Seuls 11% de la population mondiale a voyagé en avion en 2018, et seulement 4% pour se rendre à l’étranger, selon une étude européenne. Ces chiffres montrent un gros problème d’égalité, mais aussi de responsabilités face aux changements climatiques. Les ‘super-émetteurs’, ceux qui voyagent le plus en avion, ne représentent qu’un pour cent de la population mondiale et pourtant ils sont responsables de la moitié des émissions de CO2 de l’aviation.
En Europe, les vols low cost laissent penser que l’aviation n’est maintenant plus un luxe et que tout le monde peut désormais prendre l’avion pour se rendre à sa destination. Et pourtant, cela reste encore un privilège au niveau mondial. Selon une étude publiée dans la revue Global Environmental Change, seuls 11% de la population mondiale a eu accès à un voyage en avion en 2018. ‘Les avantages de l’aviation sont plus inéquitablement partagés à travers le monde que probablement toute autre source d’émission majeure’, explique Daniel Rutherford, membre du conseil international pour des transports propres.
Les pays riches sont évidemment ceux qui recensent le plus de voyages par avion. Les voyageurs américains ont parcouru 50 fois plus de kilomètres en avion que les Africains et 10 fois plus que les Asiatiques. Les Européens voyagent un peu moins, mais la distance totale parcourue est 25 fois plus grande que celle des populations d’Afrique.
Et ce ne sont pas seulement les habitants des pays les plus pauvres qui sont exclus de ce mode de transport. En Occident, une large partie des citoyens ne voyagent pas en avion chaque année. 53% des Américains, 65% des Allemands ou encore 48% des Britanniques.
Les ‘super émetteurs’
L’étude se concentre surtout sur l’impact climatique de l’aviation. Le secteur est responsable chaque année des émissions de près d’un milliard de tonnes de CO2, alors qu’il continue de recevoir des milliards de dollars de subventions et ne paie absolument aucune taxe pour leurs dégâts sur l’environnement, s’exclament les chercheurs.
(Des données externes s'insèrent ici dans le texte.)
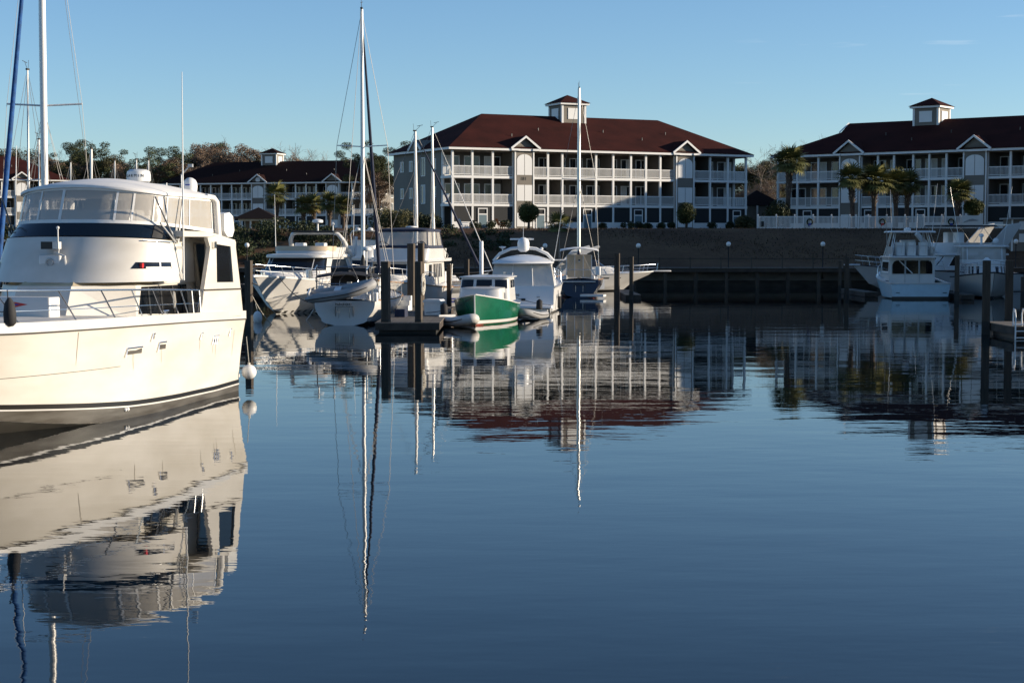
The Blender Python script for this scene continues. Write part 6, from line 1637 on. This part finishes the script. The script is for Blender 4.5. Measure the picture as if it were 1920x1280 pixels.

Le pire est qu’un pour cent de la population mondiale a provoqué, par leur voyage, la moitié des émissions de l’aviation. Les chercheurs les appellent les ‘super émetteurs’. Ces voyageurs parcourent environ 56.000 kilomètres par an en avion, selon l’étude.
L’un des deux auteurs de l’étude, Stefan Gössling, a déclaré : ‘Si vous voulez résoudre le changement climatique et que nous devons repenser [l’aviation], alors nous devrions commencer par le haut, où quelques ‘super émetteurs’ contribuent massivement au réchauffement climatique’. Toutefois, il ne considère pas qu’il faudrait taxer ces voyageurs fréquents, comme le proposait Rutherford, car pour Gössling, ces personnes sont souvent très riches et des billets plus chers ne les dissuaderaient pas de voyager.
‘Les riches ont eu beaucoup trop de liberté pour concevoir la planète selon leurs souhaits. Nous devons voir la crise comme une opportunité de réduire le système de transport aérien’, propose le chercheur suédois. Il propose notamment d’augmenter progressivement la part de carburant synthétique jusqu’à atteindre 100% en 2050. Il note également qu’il est certainement possible de voler moins souvent, affirmant que la moitié des vols de loisirs n’étaient pas ‘important’ pour les voyageurs. Ils prennent simplement l’avion parce que c’est moins cher.
Des idées qui ne plaisent pas énormément à l’IATA, l’association du transport aérien international, qui espère voir le secteur atteindre à nouveau les niveaux d’avant la crise en 2024. Son porte-parole explique d’ailleurs au journal The Guardian que les compagnies se sont engagées dans la neutralité carbone cette année, au plus fort de la crise. Mais Gössling n’y croit pas : ‘Je pense qu’elles n’ont aucun intérêt pour le changement climatique’.